#### [Work to complete]
Using the material below, print a verbatim copy of every line from the one containing "4.5. The Blender scene starts empty." through the one containing "rng=np.random.default_rng(7)", inclusive, and omit the pictures.

#### [Listed records]

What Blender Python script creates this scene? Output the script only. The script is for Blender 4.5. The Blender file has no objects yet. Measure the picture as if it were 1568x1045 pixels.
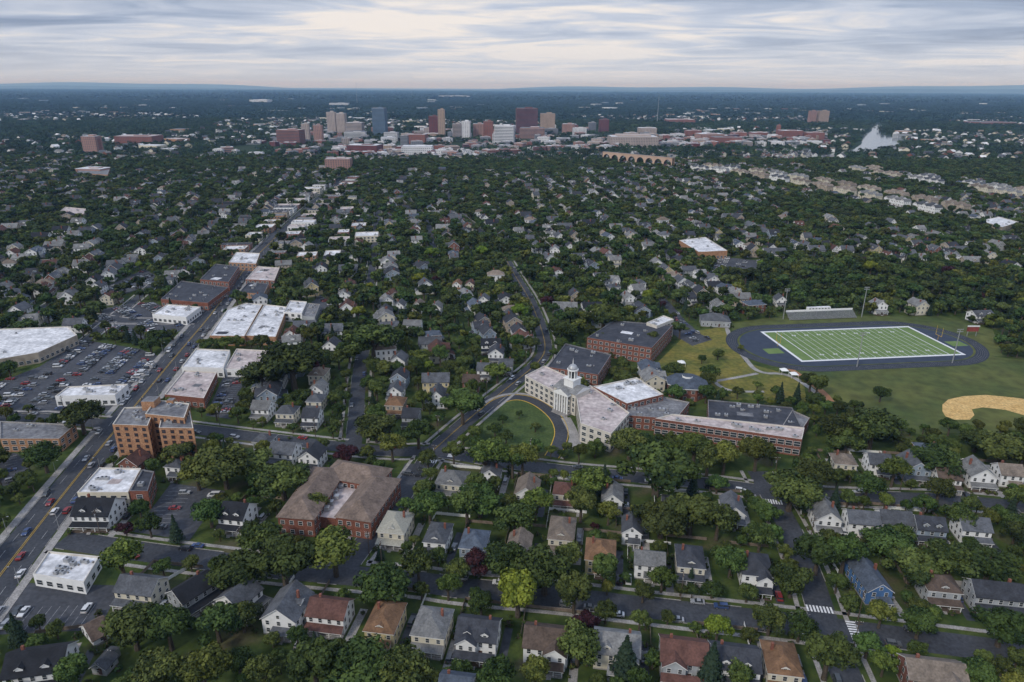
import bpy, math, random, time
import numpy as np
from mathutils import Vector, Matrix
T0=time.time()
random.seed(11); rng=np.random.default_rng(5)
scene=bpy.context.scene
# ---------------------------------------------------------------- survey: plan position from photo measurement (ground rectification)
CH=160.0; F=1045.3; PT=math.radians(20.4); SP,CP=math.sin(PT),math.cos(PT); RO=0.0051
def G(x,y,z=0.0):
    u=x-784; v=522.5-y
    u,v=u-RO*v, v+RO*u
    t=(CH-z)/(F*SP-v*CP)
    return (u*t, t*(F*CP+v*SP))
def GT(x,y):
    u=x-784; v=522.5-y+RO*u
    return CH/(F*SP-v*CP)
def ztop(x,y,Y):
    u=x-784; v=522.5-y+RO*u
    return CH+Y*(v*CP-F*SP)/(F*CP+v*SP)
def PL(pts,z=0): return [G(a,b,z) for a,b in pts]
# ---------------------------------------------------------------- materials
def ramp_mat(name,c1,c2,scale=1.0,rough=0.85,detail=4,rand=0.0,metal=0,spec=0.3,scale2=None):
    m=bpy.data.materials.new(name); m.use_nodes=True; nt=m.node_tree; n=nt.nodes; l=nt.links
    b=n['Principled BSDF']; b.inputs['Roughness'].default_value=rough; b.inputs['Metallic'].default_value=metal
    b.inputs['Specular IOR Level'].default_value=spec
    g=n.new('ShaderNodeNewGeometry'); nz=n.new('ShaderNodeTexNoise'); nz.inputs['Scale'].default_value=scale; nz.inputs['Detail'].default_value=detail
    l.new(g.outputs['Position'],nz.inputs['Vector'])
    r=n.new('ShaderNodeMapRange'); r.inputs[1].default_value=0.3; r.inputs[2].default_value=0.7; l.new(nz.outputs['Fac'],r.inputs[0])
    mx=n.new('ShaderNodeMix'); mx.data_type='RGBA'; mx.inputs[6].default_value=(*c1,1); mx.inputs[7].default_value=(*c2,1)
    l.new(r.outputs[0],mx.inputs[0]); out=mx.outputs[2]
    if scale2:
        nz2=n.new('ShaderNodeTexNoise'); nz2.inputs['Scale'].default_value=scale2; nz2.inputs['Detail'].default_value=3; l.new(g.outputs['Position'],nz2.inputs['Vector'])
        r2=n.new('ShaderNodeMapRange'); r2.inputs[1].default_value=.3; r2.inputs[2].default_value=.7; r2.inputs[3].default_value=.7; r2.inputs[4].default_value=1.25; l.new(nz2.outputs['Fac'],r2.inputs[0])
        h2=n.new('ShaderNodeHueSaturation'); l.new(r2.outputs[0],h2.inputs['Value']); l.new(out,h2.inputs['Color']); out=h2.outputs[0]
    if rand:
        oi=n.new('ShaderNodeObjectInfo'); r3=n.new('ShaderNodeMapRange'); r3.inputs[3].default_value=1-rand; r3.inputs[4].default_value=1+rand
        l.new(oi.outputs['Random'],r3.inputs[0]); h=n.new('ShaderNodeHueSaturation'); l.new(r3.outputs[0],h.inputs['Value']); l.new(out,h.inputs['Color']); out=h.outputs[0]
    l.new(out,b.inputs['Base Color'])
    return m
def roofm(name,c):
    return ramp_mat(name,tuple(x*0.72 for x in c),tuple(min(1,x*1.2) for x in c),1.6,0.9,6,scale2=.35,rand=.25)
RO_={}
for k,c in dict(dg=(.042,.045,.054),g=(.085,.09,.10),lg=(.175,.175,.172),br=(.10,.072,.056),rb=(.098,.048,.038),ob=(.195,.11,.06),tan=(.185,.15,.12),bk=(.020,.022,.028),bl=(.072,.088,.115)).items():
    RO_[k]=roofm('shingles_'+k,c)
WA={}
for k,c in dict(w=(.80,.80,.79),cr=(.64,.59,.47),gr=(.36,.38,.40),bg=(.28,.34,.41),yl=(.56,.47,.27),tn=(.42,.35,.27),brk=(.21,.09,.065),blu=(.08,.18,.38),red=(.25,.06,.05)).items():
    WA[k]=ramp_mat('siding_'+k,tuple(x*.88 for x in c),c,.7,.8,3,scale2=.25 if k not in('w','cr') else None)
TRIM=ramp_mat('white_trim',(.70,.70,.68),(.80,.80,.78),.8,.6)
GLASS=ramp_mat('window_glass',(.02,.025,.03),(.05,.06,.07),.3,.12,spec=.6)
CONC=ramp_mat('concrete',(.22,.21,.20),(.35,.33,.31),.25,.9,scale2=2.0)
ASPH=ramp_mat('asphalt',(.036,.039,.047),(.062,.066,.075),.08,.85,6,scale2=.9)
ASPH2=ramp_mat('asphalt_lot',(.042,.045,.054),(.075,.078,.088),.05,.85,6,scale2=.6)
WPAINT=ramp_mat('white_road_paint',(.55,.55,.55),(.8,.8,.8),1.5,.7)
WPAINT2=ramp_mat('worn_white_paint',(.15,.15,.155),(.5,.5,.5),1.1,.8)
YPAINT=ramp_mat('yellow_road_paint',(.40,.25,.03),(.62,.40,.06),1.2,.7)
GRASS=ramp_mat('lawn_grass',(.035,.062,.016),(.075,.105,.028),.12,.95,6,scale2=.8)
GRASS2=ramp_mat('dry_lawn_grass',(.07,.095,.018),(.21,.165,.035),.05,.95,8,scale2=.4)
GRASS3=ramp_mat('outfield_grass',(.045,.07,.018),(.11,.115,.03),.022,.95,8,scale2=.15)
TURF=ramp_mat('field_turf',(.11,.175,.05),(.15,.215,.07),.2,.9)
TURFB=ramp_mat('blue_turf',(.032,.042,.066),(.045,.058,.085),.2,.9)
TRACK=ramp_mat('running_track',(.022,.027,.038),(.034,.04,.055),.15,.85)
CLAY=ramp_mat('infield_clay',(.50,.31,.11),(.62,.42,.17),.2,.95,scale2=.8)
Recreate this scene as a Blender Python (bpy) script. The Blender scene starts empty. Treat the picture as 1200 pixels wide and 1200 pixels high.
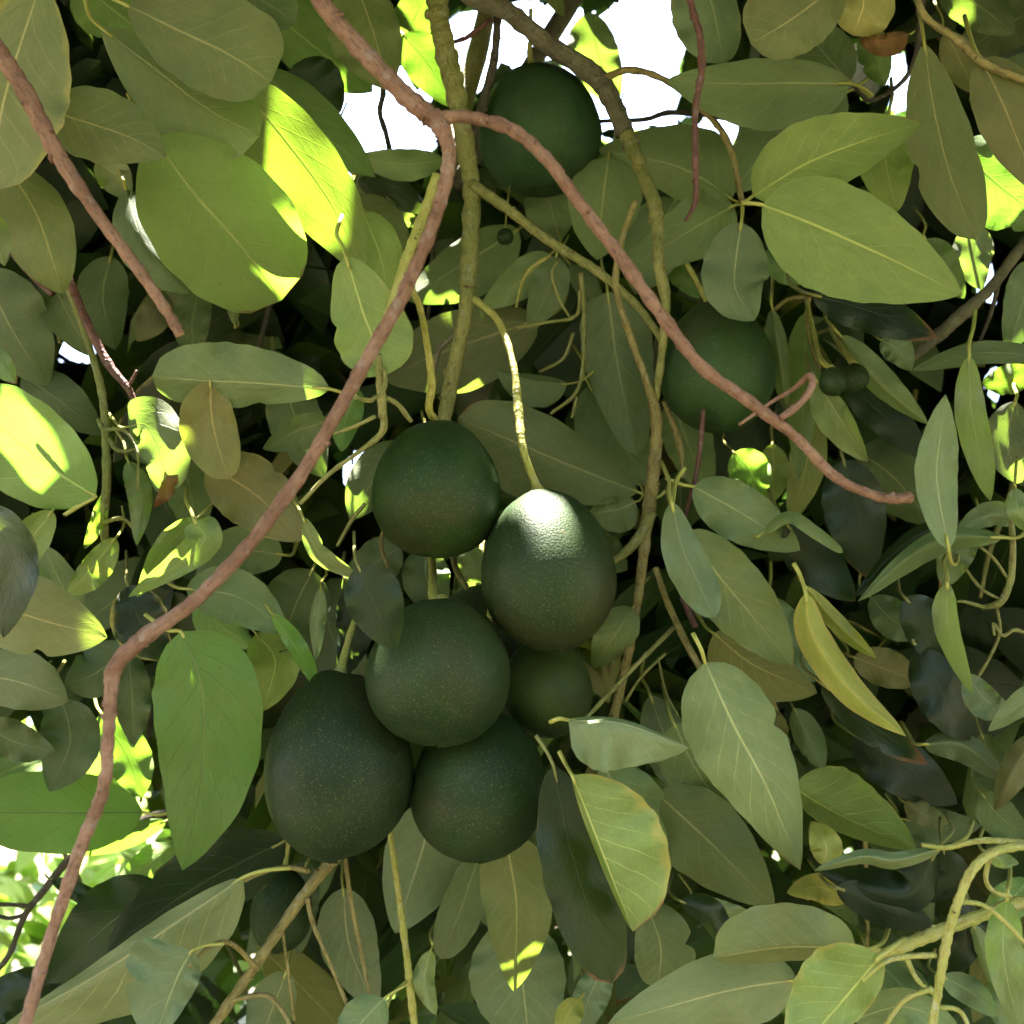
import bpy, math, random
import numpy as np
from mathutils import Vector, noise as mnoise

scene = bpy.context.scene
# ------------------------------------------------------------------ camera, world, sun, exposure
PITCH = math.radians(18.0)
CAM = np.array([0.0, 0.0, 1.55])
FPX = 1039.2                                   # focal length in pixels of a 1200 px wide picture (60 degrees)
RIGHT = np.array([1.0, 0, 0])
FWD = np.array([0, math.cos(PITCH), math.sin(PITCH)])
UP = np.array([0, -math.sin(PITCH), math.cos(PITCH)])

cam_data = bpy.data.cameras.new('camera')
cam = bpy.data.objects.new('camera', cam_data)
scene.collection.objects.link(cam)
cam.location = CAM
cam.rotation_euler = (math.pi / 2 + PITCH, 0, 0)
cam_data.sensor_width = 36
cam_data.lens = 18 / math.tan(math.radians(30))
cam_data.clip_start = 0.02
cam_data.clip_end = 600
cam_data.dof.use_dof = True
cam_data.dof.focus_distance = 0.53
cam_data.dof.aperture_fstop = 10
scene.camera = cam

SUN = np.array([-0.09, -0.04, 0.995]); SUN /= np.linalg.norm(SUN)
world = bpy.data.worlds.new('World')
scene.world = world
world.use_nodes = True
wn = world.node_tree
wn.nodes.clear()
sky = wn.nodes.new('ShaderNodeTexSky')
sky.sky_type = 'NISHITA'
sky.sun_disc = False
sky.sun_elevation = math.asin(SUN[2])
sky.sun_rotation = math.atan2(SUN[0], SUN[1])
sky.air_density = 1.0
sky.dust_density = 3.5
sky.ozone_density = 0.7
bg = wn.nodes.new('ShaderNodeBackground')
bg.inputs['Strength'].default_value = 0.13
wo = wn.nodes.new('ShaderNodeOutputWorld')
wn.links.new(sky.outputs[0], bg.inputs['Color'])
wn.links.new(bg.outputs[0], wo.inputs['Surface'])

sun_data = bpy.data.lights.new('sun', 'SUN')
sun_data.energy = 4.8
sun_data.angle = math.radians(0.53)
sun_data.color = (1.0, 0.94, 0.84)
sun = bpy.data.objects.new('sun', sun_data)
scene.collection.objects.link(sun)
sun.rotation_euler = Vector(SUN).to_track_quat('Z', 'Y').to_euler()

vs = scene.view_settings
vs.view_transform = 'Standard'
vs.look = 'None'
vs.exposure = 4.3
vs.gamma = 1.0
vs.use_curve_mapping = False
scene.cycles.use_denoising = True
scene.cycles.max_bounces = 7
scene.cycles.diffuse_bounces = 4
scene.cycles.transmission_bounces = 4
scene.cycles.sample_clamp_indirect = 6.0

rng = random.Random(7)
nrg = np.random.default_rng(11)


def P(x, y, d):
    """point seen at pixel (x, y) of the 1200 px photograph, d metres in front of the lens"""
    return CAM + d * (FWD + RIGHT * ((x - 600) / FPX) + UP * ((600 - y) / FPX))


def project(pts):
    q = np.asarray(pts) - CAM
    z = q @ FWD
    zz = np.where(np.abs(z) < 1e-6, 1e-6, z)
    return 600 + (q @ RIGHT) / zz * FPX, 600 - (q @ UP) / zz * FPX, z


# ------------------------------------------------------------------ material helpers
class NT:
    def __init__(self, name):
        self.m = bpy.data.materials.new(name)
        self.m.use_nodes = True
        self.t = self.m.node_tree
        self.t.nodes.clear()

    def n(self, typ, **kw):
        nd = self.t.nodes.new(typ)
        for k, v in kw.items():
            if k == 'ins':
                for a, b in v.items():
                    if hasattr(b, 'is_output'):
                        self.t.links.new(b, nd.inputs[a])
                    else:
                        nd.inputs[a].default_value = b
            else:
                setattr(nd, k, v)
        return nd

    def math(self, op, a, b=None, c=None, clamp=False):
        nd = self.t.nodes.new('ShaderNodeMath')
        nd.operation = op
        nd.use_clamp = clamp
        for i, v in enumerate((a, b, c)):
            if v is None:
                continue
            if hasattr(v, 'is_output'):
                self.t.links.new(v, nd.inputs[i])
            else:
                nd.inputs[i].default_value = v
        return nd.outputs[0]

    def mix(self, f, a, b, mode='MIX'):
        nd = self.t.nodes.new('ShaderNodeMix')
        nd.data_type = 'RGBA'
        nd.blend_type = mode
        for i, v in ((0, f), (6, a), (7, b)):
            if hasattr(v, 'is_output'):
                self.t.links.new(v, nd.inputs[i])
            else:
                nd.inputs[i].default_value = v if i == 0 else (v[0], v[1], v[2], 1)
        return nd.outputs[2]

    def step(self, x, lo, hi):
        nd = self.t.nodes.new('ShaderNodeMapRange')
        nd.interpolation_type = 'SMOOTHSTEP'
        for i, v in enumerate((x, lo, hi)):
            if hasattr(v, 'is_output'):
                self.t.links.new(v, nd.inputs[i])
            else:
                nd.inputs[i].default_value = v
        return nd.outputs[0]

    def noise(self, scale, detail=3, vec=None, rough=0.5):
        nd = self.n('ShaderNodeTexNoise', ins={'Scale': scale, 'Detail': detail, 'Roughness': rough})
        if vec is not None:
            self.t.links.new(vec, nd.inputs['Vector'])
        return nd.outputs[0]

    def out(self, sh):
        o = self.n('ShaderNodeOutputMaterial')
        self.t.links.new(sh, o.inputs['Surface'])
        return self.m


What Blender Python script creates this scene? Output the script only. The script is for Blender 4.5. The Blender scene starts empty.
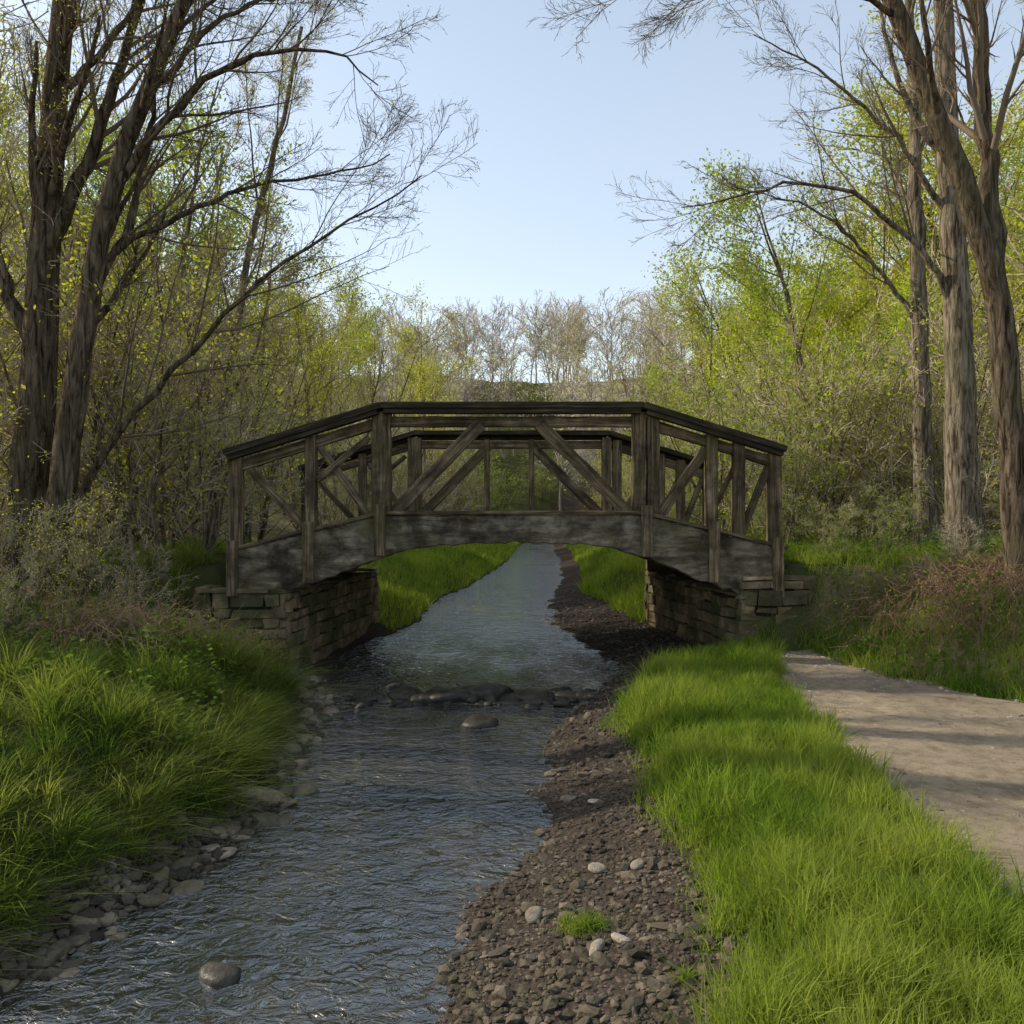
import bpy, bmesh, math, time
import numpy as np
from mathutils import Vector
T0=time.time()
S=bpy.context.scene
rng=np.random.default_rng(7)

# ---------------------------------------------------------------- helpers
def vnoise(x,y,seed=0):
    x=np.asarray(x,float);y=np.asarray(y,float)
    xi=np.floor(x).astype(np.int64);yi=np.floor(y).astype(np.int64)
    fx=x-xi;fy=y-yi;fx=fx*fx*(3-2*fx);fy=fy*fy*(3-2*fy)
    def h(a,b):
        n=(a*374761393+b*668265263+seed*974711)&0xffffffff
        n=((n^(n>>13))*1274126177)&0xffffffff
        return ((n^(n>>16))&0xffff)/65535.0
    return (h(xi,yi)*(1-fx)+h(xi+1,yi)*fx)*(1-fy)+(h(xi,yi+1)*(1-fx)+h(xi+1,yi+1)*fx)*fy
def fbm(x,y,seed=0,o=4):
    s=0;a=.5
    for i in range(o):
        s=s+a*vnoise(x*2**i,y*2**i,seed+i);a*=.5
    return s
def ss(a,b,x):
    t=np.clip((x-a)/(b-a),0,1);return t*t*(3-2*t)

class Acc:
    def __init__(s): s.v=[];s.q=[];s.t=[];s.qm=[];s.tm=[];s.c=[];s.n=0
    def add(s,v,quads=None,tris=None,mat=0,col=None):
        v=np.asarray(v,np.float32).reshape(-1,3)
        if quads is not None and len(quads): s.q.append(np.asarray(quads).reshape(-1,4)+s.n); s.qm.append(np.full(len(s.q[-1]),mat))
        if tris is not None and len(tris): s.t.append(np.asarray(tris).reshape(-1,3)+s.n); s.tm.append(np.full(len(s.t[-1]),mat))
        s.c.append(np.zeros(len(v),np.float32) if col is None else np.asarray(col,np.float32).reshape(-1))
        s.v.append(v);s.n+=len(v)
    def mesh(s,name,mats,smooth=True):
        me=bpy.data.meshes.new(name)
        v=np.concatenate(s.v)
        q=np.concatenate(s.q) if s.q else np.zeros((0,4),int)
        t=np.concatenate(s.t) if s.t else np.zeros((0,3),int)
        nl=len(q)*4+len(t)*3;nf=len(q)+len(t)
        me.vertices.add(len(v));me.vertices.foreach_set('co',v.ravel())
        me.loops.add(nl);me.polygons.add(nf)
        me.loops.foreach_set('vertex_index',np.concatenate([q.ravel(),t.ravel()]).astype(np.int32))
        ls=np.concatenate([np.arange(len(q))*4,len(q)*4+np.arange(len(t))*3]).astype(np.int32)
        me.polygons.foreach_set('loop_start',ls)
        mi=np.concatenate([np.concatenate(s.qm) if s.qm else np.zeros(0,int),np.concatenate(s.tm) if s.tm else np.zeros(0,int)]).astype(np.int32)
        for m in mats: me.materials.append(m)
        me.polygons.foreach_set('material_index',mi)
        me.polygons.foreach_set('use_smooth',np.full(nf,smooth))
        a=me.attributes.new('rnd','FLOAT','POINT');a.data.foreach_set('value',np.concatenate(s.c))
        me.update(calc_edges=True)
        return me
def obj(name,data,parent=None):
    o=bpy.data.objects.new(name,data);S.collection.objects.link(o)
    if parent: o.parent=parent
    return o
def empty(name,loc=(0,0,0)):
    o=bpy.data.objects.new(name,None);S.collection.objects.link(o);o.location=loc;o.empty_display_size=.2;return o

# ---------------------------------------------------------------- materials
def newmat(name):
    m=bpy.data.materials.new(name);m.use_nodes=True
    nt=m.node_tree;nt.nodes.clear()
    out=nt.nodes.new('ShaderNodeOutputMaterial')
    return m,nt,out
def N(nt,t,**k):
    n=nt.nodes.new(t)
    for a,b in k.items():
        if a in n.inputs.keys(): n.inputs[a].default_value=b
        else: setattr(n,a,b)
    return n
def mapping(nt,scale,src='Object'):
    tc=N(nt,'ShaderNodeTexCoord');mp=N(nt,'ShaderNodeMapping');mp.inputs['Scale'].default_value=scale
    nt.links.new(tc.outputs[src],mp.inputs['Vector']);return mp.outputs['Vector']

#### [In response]
What Blender Python script creates this scene? Output the script only. The script is for Blender 4.5. The Blender scene starts empty.
import bpy, bmesh, math, time
import numpy as np
from mathutils import Vector
T0=time.time()
S=bpy.context.scene
rng=np.random.default_rng(7)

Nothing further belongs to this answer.